DEAR SIR: I see from recent comments made by Pat McCormack, president of ICMSA, that he feels a lot of foot dragging and objections to dairy beef being included in Ireland’s PGI application are being used to stall the process.

I can see no objection to Bord Bia, ICMSA and the processors making their PGI application for dairy beef, based on the current criteria. The current application should be based on dairy beef only and let the dairy industry promote this product on its merits, the Hereford and Angus brands, grass-fed and so on. The dairy industry has expanded rapidly over the past seven years. It has been very successful and has got a lot of support from the Government which has been the right thing to do since the abolition of quotas, as Ireland has an advantage in dairy production. However, we must realise that dairying is not for all farmers and our suckler industry must also be nurtured and cared for as well. It has come in for a lot of negative publicity on climate change etc and wrongly so.

One of the side effects of dairy expansion has been an increase of approximately 8,000 poorer-quality cattle being available each week for slaughter, which has depressed the market price and substantially depreciated the value of prime suckler beef.

My own definition of a beef farmer is one who breeds beef cattle from beef cattle for beef markets and raises them naturally, i.e suckler beef. Having purchased weanlings recently in Sixmilebridge, Roscommon, Ballinakill, New Ross and marts in my own area, it is incredible to see the quality of cattle still being produced by the suckler herd. We seem to have the farmers, the facilities and the quality in our beef herd, but we have been seriously let down on marketing.

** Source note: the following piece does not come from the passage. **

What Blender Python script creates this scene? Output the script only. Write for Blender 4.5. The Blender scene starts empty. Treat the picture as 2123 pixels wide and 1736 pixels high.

The Minister for Agriculture must now focus on increasing returns from the marketplace for the suckler beef herd. He must direct Bord Bia to put in a major effort to brand and promote suckler beef on its own unique merits – naturally reared, high food conversion efficiency and low carbon footprint, to name but a few.

What Irish suckler farmers need is a brand and we need to put all efforts into branding our product now. We have no need, at this point in time, for either a PGI or a grass-fed status. In Irish marts today, dairy weanlings are returning between €1.00 to €1.50/kg, whereas suckler weanlings are returning between €2.50 to €3.00/kg.

I would remind Pat McCormack that this is not subdivision, but market reality. Bord Bia needs to focus the promotion of suckler beef on its own merits and I can see no problem with the dairy/beef application going ahead straight away.

The Scottish PGI only includes suckler beef. This is what we must work for to try to get a genuine premium from the market.

The “one cap fits all” does the genuine beef farmer a huge disservice. It’s time to take the politics out of beef farming and promote both beef from the dairy herd and the suckler herd separately and on their own merits.